** Scripts that build scenes **

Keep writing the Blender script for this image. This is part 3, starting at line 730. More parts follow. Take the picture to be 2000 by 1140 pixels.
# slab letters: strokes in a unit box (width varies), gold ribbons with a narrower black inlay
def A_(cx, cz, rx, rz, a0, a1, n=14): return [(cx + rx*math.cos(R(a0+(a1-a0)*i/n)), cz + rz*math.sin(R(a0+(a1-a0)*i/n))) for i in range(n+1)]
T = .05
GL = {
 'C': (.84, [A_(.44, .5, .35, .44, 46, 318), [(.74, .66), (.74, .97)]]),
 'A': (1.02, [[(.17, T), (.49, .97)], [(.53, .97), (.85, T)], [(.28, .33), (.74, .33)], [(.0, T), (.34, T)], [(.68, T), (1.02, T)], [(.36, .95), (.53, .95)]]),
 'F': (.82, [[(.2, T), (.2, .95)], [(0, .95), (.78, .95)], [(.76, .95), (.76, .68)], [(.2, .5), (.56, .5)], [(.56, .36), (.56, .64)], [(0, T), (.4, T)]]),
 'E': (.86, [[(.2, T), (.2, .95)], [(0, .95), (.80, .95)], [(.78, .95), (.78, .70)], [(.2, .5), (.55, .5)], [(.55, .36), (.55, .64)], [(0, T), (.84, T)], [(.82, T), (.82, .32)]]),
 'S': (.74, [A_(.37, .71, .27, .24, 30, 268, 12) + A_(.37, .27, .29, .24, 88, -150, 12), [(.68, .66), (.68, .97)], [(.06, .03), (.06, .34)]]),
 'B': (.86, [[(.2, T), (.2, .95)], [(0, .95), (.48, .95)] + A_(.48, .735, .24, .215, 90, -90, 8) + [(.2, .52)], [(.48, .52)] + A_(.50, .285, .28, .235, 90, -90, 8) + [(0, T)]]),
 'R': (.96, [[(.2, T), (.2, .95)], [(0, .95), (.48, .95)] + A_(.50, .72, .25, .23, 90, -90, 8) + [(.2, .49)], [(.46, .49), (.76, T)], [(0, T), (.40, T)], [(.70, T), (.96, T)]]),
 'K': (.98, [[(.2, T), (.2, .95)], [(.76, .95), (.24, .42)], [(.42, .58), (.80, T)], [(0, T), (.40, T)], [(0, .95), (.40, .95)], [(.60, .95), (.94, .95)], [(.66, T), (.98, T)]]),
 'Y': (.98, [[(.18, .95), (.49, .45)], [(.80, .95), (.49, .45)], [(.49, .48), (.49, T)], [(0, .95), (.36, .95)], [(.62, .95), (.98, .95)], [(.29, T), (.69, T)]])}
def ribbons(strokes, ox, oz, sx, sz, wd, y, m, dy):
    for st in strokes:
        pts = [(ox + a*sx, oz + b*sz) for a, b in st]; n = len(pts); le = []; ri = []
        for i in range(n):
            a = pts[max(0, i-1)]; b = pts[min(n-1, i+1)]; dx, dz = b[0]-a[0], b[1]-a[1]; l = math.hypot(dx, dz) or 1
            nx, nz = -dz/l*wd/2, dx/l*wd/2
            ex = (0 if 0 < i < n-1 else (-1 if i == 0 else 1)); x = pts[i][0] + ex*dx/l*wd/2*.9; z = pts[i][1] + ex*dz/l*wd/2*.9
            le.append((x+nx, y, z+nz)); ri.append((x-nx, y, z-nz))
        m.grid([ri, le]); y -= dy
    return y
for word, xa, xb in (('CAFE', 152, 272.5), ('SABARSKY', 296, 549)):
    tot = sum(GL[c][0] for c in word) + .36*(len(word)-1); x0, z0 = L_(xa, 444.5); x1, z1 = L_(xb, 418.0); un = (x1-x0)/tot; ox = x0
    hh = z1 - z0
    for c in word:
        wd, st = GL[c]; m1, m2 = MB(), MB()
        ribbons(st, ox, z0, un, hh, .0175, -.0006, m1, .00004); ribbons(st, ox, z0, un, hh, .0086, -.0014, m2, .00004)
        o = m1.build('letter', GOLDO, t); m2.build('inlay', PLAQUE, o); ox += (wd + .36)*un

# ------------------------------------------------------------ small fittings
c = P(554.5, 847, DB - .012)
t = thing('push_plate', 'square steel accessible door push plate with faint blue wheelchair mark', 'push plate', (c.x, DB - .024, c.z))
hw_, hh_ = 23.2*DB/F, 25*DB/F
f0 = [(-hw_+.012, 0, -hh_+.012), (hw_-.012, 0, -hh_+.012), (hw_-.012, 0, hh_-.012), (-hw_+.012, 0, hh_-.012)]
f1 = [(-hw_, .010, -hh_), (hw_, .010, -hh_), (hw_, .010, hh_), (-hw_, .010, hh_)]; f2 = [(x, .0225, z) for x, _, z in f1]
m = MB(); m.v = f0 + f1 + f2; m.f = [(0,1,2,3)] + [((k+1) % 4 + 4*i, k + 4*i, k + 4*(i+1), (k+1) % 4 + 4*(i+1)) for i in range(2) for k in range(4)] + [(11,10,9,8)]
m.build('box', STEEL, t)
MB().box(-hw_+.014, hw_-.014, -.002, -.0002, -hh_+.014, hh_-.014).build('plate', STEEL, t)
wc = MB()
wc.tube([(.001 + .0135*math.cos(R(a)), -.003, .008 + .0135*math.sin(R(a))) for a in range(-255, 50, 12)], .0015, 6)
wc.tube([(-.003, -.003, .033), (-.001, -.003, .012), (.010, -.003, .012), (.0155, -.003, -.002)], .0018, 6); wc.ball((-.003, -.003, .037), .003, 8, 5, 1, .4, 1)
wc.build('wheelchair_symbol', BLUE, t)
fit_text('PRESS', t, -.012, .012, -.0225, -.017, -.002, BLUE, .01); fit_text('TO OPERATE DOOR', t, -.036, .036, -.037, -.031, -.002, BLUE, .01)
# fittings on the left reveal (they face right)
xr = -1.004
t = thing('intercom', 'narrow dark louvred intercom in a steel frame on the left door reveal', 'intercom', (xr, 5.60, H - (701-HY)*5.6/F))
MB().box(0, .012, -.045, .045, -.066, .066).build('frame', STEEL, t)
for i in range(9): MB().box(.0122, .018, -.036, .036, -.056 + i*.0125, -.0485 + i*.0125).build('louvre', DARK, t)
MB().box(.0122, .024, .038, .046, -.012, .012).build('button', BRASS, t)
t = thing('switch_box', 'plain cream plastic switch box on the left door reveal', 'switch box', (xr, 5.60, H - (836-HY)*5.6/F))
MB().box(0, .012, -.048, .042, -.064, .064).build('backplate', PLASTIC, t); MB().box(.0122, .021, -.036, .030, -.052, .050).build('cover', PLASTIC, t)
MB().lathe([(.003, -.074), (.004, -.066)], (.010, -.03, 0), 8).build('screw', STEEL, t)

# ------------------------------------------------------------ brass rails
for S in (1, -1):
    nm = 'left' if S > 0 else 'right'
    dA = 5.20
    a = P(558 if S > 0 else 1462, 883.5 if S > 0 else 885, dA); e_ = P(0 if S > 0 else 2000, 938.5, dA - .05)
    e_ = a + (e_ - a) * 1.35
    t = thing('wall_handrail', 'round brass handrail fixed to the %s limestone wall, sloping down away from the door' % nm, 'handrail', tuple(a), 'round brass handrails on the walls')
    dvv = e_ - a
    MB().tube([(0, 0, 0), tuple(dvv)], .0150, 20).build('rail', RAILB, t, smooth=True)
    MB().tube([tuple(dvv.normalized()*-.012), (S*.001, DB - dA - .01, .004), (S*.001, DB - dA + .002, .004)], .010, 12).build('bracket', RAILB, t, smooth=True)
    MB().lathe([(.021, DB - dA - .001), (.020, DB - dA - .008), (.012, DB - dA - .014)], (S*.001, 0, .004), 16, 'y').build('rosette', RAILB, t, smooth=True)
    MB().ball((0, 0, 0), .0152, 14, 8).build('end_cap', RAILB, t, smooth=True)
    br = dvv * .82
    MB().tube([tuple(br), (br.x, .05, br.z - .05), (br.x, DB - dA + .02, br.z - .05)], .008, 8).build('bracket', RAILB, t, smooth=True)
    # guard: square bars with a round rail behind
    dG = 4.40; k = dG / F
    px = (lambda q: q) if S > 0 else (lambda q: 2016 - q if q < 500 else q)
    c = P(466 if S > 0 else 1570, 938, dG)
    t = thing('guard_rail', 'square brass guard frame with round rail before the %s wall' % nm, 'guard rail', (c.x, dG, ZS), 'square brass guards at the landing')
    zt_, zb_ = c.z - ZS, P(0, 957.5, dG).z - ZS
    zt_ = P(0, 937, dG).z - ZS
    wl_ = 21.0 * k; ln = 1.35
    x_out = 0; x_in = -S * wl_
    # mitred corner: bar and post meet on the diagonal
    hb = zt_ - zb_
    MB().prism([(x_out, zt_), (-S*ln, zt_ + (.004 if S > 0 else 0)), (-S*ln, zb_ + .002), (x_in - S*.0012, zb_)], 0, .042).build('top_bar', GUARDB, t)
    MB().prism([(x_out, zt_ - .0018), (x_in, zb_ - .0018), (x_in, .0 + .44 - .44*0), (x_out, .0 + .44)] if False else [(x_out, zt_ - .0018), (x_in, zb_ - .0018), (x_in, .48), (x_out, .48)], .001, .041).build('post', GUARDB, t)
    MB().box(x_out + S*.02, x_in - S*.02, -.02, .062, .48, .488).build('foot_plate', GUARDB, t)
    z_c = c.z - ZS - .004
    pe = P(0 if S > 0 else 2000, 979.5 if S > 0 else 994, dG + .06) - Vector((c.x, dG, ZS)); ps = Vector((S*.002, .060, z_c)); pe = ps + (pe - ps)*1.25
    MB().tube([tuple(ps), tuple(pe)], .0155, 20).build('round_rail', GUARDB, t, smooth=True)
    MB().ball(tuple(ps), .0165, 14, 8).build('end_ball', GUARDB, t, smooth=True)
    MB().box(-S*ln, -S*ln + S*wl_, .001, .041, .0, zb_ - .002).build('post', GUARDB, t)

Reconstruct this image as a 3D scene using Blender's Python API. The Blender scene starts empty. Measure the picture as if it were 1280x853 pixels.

** REQUIRED WORK **
Filter lines by "Blender" and return each hit.

** THE ANSWER **
Keep writing the Blender script for this image. This is part 3, starting at line 730. More parts follow. Take the picture to be 2000 by 1140 pixels.
Reconstruct this image as a 3D scene using Blender's Python API. The Blender scene starts empty. Measure the picture as if it were 1280x853 pixels.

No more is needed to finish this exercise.